La Rocca was the son of poor Italian-American immigrants. Young Nick was attracted to the music of the brass bands in New Orleans and covertly taught himself to play cornet against the wishes of his father who hoped his son would go into a more prestigious profession. La Rocca at first worked as an electrician, playing music on the side.
From around 1910 through 1916 he was a regular member of Papa Jack Laine's bands. While not considered as one of the most virtuosic or creative of the Laine players, he was well regarded for playing a solid lead with a strong lip which allowed him to play long parades without let up or to play several gigs in a row on the same day.
In 1916 he was chosen as a last-minute replacement for Frank Christian in Johnny Stein[?]'s band to play a job up in Chicago. This band became the famous Original Dixieland Jass Band, making the first commerically issued jazz recordings in New York City in 1917. These recordings were hits and made the band into celebraties.
Soon other New Orleans musicians began following the O.D.J.B.'s path, arriving in New York to play jazz. La Rocca was uneasy about competition. Frank Christian recalled that La Rocca offered him $200 and a return railway ticket to go back home. After a band featuring New Orleans musicians Alcide Nunez, Tom Brown, and Ragbaby Stevens[?] won a battle of the bands against the O.D.J.B., drummer Ragbaby found his drum heads all mysteriously slashed.
The band gave La Rocca the nickname "Joe Blade", and published a song called "Joe Blade, Sharp as a Tack"
La Rocca led this band on tours of England and the United States into the early 1920s, when he suffered a nervous breakdown, and returned to New Orleans and retired from music, going into the construction and contracting business.
In 1936 he reunited the O.D.J.B. for a sucessful tour and more recordings. La Rocca proclaimed that he and his band were the inventors of the now nationaly popular Swing music.
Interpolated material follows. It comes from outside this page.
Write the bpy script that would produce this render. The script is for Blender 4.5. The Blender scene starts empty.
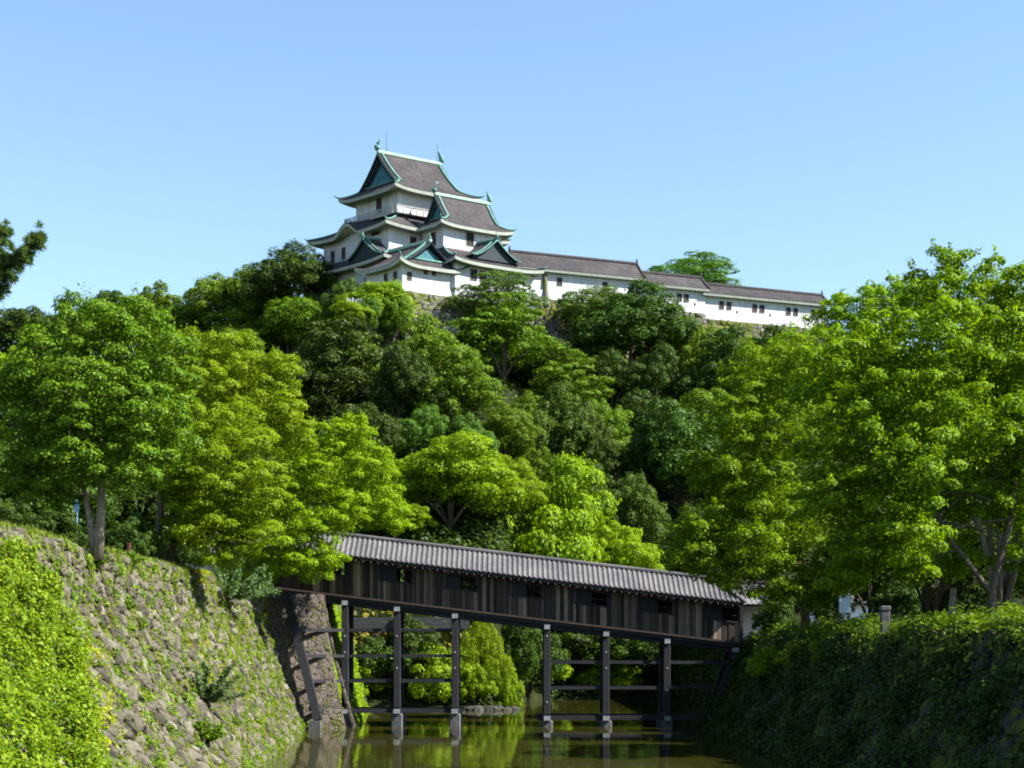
import bpy, math, random
import numpy as np
from mathutils import Vector, Matrix

# ------------------------------------------------------------------ camera, world, sun, exposure
scene = bpy.context.scene
F = 1500.0            # focal length in pixels of a 1024 wide picture
HZ = 645.0            # picture row of the horizon
CZ = 5.0              # eye height above the moat water
cam_d = bpy.data.cameras.new('camera')
cam = bpy.data.objects.new('camera', cam_d)
scene.collection.objects.link(cam)
cam.location = (0, 0, CZ)
cam.rotation_euler = (math.radians(90), 0, 0)
cam_d.sensor_width = 36.0
cam_d.lens = F / 1024 * 36.0
cam_d.shift_y = (HZ - 384) / 1024
cam_d.clip_start = 0.5
cam_d.clip_end = 9000
scene.camera = cam

SUN_EL = math.radians(44)
SUN_A = math.radians(-15)      # from +X, negative is towards the camera side
world = bpy.data.worlds.new("World")
scene.world = world
world.use_nodes = True
wn = world.node_tree
wn.nodes.clear()
w_out = wn.nodes.new('ShaderNodeOutputWorld')
w_bg = wn.nodes.new('ShaderNodeBackground')
w_sky = wn.nodes.new('ShaderNodeTexSky')
w_sky.sky_type = 'NISHITA'
w_sky.sun_disc = False
w_sky.sun_elevation = SUN_EL
w_sky.sun_rotation = math.radians(90) - SUN_A
w_sky.altitude = 0
w_sky.air_density = 1.3
w_sky.dust_density = 0.0
w_sky.ozone_density = 4.0
w_hs = wn.nodes.new('ShaderNodeHueSaturation')
w_hs.inputs['Saturation'].default_value = 1.0
wn.links.new(w_sky.outputs[0], w_hs.inputs['Color'])
wn.links.new(w_hs.outputs[0], w_bg.inputs[0])
w_bg.inputs[1].default_value = 0.076
wn.links.new(w_bg.outputs[0], w_out.inputs[0])

sun_d = bpy.data.lights.new('sun', 'SUN')
sun_d.energy = 5.0
sun_d.angle = math.radians(0.53)
sun_d.color = (1.0, 0.955, 0.88)
sun = bpy.data.objects.new('sun', sun_d)
scene.collection.objects.link(sun)
sdir = Vector((math.cos(SUN_A) * math.cos(SUN_EL), math.sin(SUN_A) * math.cos(SUN_EL), math.sin(SUN_EL)))
sun.rotation_euler = sdir.to_track_quat('Z', 'Y').to_euler()
sun.location = sdir * 400

scene.view_settings.view_transform = 'Standard'
scene.view_settings.look = 'None'
scene.view_settings.gamma = 1.0
scene.view_settings.exposure = 1.64
scene.render.engine = 'CYCLES'
scene.cycles.filter_width = 1.9
scene.cycles.max_bounces = 6
scene.cycles.diffuse_bounces = 3
scene.cycles.glossy_bounces = 3
scene.cycles.transmission_bounces = 4
scene.cycles.transparent_max_bounces = 4
scene.cycles.sample_clamp_indirect = 4
scene.cycles.use_denoising = True

COL = scene.collection
RNG = random.Random(11)
NR = np.random.default_rng(5)


def at(px, py, Y):
    return Vector(((px - 512) * Y / F, Y, CZ + (HZ - py) * Y / F))


# ------------------------------------------------------------------ tags
def tag(o, label=None, cat=None, group=None, kind='thing'):
    if label: o['label'] = label
    if cat: o['category'] = cat
    if group: o['group'] = group
    if kind: o['kind'] = kind
    return o


def thing(name, loc, label, cat, group=None):
    o = bpy.data.objects.new(name, None)
    COL.objects.link(o)
    o.location = loc
    o.empty_display_size = 0.5
    return tag(o, label, cat, group)


# ------------------------------------------------------------------ mesh builder
class MB:
    def __init__(self, f=None):
        self.v = []; self.f = []; self.map = f; self.sm = []

    def add(self, vs, fs, smooth=False):
        b = len(self.v)
        if self.map:
            vs = [self.map(p) for p in vs]
        self.v.extend([tuple(p) for p in vs])
        self.f.extend([tuple(b + i for i in q) for q in fs])
        self.sm.extend([smooth] * len(fs))
        return self

    def box(self, x0, x1, y0, y1, z0, z1, bev=0.0):
        if bev <= 0:
            vs = [(x0,y0,z0),(x1,y0,z0),(x1,y1,z0),(x0,y1,z0),(x0,y0,z1),(x1,y0,z1),(x1,y1,z1),(x0,y1,z1)]
            fs = [(0,3,2,1),(4,5,6,7),(0,1,5,4),(1,2,6,5),(2,3,7,6),(3,0,4,7)]
            return self.add(vs, fs)
        b = bev
        ring = lambda z, i: [(x0+i+b*0,y0+i,z),(x1-i,y0+i,z),(x1-i,y1-i,z),(x0+i,y1-i,z)]
        def oct_(z, i):
            return [(x0+i+b,y0+i,z),(x1-i-b,y0+i,z),(x1-i,y0+i+b,z),(x1-i,y1-i-b,z),(x1-i-b,y1-i,z),(x0+i+b,y1-i,z),(x0+i,y1-i-b,z),(x0+i,y0+i+b,z)]
        L = [oct_(z0, b*.6), oct_(z0+b, 0), oct_(z1-b, 0), oct_(z1, b*.6)]
        vs = sum(L, [])
        fs = [tuple(reversed(range(8))), tuple(range(24, 32))]
        for k in range(3):
            for j in range(8):
                fs.append((k*8+j, k*8+(j+1) % 8, k*8+8+(j+1) % 8, k*8+8+j))
        return self.add(vs, fs)

    def beam(self, p, q, w, h, up=(0, 0, 1)):
        p = Vector(p); q = Vector(q); d = (q - p).normalized(); up = Vector(up)
        s = d.cross(up)
        if s.length < 1e-4: s = Vector((1, 0, 0))
        s.normalize(); u = s.cross(d).normalized()
        vs = []
        for c in (p, q):
            for a, b in ((-1,-1),(1,-1),(1,1),(-1,1)):
                vs.append(c + s*a*w/2 + u*b*h/2)
        fs = [(0,1,2,3),(7,6,5,4),(0,4,5,1),(1,5,6,2),(2,6,7,3),(3,7,4,0)]
        return self.add(vs, fs)

    def tube(self, path, radii, n=8, smooth=True, flat=1.0):
        path = [Vector(p) for p in path]
        if not hasattr(radii, '__len__'): radii = [radii]*len(path)
        vs = []; fs = []
        prev = None
        for i, p in enumerate(path):
            d = (path[min(i+1, len(path)-1)] - path[max(i-1, 0)])
            if d.length < 1e-6: d = Vector((0,0,1))
            d.normalize()
            ref = Vector((0,0,1)) if abs(d.z) < .9 else Vector((1,0,0))
            s = d.cross(ref).normalized(); u = s.cross(d).normalized()
            for k in range(n):
                a = 2*math.pi*k/n
                vs.append(p + s*math.cos(a)*radii[i] + u*math.sin(a)*radii[i]*flat)
        for i in range(len(path)-1):
            for k in range(n):
                fs.append((i*n+k, i*n+(k+1) % n, (i+1)*n+(k+1) % n, (i+1)*n+k))
        fs.append(tuple(reversed(range(n)))); fs.append(tuple((len(path)-1)*n+k for k in range(n)))
        return self.add(vs, fs, smooth)

    def grid(self, fn, nu, nv, smooth=True, flip=False):
        vs = [fn(i/nu, j/nv) for j in range(nv+1) for i in range(nu+1)]
        fs = []
        for j in range(nv):
            for i in range(nu):
                a = j*(nu+1)+i
                q = (a, a+1, a+nu+2, a+nu+1)
                fs.append(q[::-1] if flip else q)
        return self.add(vs, fs, smooth)

    def prism(self, poly, d):
        d = Vector(d); n = len(poly)
        vs = [Vector(p) for p in poly] + [Vector(p)+d for p in poly]
        fs = [tuple(reversed(range(n))), tuple(range(n, 2*n))]
        for k in range(n):
            fs.append((k, (k+1) % n, n+(k+1) % n, n+k))
        return self.add(vs, fs)

    def mesh(self, name, mat):
        me = bpy.data.meshes.new(name)
        me.from_pydata(self.v, [], self.f)
        me.polygons.foreach_set('use_smooth', self.sm)
        me.materials.append(mat)
        me.update()
        return me

    def build(self, name, mat, parent=None, label=None):
        o = bpy.data.objects.new(name, self.mesh(name, mat))
        COL.objects.link(o)
        if parent is not None:
            o.parent = parent
            o.matrix_parent_inverse = Matrix.Translation(-world_loc(parent))
        if label: o['label'] = label
        return o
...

Personality conflicts broke up the band again the following year, and La Rocca again retired from music.
In the 1950s he started writing numerous vehement letters to newspapers, radio, and television shows, stating that he was the true and sole inventor of jazz music, and that those who claimed that the music had Negro origins were part of a Communist conspiracy.
When Tulane University established their Archive of New Orleans Jazz in 1958 La Rocca donated his large collection of papers related to the O.D.J.B. to Tulane, after adding numerous glosses in the margins, often very insulting to his fellow musicians, and occasionally modifying documents to make them more in line with his own version of history.
At the same time, he worked with writer H.O. Brunn on the book The Story of the Original Dixieland Jazz Band (sometimes sarcastically nicknamed by jazz historians as "The Gospel according to Nick La Rocca"). While Brunn toned down some of La Rocca's most extreeme rhetoric, the book still presents a curious tale of La Rocca growing up in a New Orleans apparently devoid of African Americans where he founded the Original Dixieland Jass Band in 1908 (8 years before anyone else recalls it existing). The book is dismissive even of the other members of the O.D.J.B.; it is perhaps kindest to clarinetist Larry Sheilds who was already dead at the time, but still it claims that Sheilds, unlike La Rocca, was not an essential member of the band.
Those trying to assess La Rocca's contributions to jazz are sometimes perhaps as much hindered as helped by La Rocca's own statements. A small few (mostly in England) have taken La Rocca on his word, while a much larger segment of jazz historians have simply dismissed him out of hand. La Rocca may have inadvertantly done much damage to his own reputation, especially in some of his statements which are unusually racist even when compared to interviews with other white southerners born in the late 19th century, and his dismissal if not outright insults of his fellow white musicians.
If few of his contemporaries had anything kind to say about La Rocca, it should be remembered that they were very aware of how he had little kind to say about them. La Rocca's statements in his later life were made when he was not completely well. A balanced assesment may be to regard LaRocca as an important figure in taking jazz from a regional style to international popularity, the leader of the most influential jazz band of the period from 1917 to 1921, a good player in a very early jazz style on records such as "Clarinet Marmalade", and unfortunately his own worst enemy with his bragging in his old age. La Rocca's playing and recordings were an important early influence on such later jazz trumpeters as Red Nichols and Bix Beiderbecke.